Monday, May 30, 2016

Broken Angels review


    Broken Angels is the second novel of the Takeshi Kovacs series. Whereas Altered Carbon was a future noir detective story in the future, Broken Angels is a war picture. Even the decades change with Altered Carbon feeling vaguely 1940s-like, Broken Angels feels like it takes place in a pseudo-Vietnam.  I was initially disappointed to see none of the original cast but Takeshi was returning from the first book and that this took place no less than thirty years later. I really became fond of Detective Ortega, the Bancrofts, and other characters as well as the Pulp-ish mood. Still, I was willing to give the novel a shot and am glad I did.

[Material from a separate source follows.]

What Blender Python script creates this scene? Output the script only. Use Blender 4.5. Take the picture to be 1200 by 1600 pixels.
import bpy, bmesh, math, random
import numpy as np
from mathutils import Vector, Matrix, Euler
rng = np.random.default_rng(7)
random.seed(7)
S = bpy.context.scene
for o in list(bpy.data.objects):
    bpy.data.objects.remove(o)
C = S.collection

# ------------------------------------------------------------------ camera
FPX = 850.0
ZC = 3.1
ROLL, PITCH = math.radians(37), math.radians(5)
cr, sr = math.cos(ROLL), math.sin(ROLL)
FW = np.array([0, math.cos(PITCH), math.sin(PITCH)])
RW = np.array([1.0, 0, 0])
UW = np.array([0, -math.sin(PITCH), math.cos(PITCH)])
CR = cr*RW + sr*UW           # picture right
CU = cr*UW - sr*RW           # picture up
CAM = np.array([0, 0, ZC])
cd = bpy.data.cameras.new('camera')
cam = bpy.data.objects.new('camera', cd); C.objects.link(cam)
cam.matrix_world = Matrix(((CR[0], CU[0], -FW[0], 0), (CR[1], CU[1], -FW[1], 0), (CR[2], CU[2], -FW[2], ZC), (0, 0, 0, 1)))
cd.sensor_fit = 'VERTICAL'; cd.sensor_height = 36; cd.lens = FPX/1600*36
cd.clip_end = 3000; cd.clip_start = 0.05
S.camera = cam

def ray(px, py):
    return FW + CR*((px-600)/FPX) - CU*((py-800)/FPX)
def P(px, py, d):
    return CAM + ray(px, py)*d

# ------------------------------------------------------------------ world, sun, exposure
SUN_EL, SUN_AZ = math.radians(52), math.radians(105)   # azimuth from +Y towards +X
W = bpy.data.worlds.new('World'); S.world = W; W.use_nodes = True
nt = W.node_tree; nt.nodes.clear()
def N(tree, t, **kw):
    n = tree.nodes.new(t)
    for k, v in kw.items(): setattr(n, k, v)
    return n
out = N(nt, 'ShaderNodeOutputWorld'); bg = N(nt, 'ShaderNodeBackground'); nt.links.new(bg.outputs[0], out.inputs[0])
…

    Broken Angels' premise is Takeshi Kovacs is now a Lieutenant in the private military company of Carrera's Wedges. He's well-liked by everyone, which is somewhat mystifying since he's an absolutely awful military commander who constantly snubs the men under his command as well as his superiors. Blame it on Envoy training, I guess. After a particularly nasty battle, he's approached by a pilot named Schneider who claims to have a lead on a intact Martian spaceship that could elevate humanity's technological capacity by centuries.

    Forming a ragtag bunch of misfits from soldiers waiting to be re-sleeved (essentially, resurrected), he rescues a lovely archaeologist from a prison camp and heads after the ultimate prize. It's a good book, halfway between Three Kings and Apocalypse Now IN SPACE. However, it does have one flaw: Takeshi Kovacs is a completely unlikable *******. It's always a balance with antiheroes as you never want to make them so awful the audience doesn't care what happens to them or too good as it costs them their edge. Here, Takeshi's actions really undermine the idea we should give a **** what happens to him.

    His constant betrayals, put-downs of anyone who believes in anything, and the fact he's solely motivated by money in an exceptionally brutal civil war make you question why we should care whether he succeeds or not. By the end, when he's engaged in a murderous rampage of retribution, I was actually hoping someone would grab Takeshi's stack (cybernetic memory recorder) and fry it. It's an interesting strategy to reveal your protagonist is a murderous psychopath but it's something Takeshi has informed people of before. It's just here that he proves it.

    It may seem like I hate Takeshi for his portrayal in this book and I kind of do but not in a way that means I didn't want to read more of him. He's at his wits end and gone a little insane because of the war pushing all of his buttons. This makes him an extremely good character and one I loved to hate even though he's become a genuinely bad man versus a merely dark one. It's a sign of how immortality works in the setting that I think, back in civilization, he'd come back from the monster he's become here (which he does in the third book).

    The supporting cast, this time around, isn't quite as likable as the one in Altered Carbon but they're still extremely memorable and interesting. It's also a dynamic made more interesting by the fact everyone is completely untrustworthy. In most stories, you know who you can depend on and who you can't but here everyone is a murderous criminal. That includes the protagonist. There's double-crosses from people I didn't suspect and fidelity from those I expected would betray the protagonist. It helps that Takeshi also makes it a point to annoy everyone around him, like stealing the girlfriend of the guy who brought him the heist, that you understand why people would turn on him too.

    Richard K. Morgan has a engrossing horrific vision of war in the future. The savagery of conflict coupled with new and terrifying technological devices. It's a sobering idea that you can have a massive technological like the corporations and their mercenaries do but none of this will make the slightest bit of difference if the enemy is sufficiently determined. Neither side is portrayed as justified with atrocities having built up on both sides. The characters are all well-developed with the only problem I had being it was sometimes difficult to keep up with all of them thanks to the large number of Takeshi's recruits.

    I will say the romance, if you can call it that, between Takeshi and Tanya is more compelling than the one between Takeshi and Kristan Ortega in the original novel. After rescuing her from the prison camp, Takeshi manages to help treat her PTSD with Envoy techniques but it results in her falling in a mixture of love and lust with him. We get to see how sex is affected by perfectly simulated virtual reality as well as how mutable loyalties can be with Envoy training. I also think she was an extremely compelling character and ranks with the religious corporate Matthias Hand as two of my favorites in the series.

    Do I recommend this book as much as Altered Carbon? Not quite. I think it has some benefits over the original like better sex scenes and a more powerful backdrop with the war but Takeshi is less likable in this environment while the other characters tend to be sleazier. In a very real way, solving a Methuselah's murder is more compelling than finding a lost piece of Martian space junk. Still, I very much enjoyed the book and am glad I read it.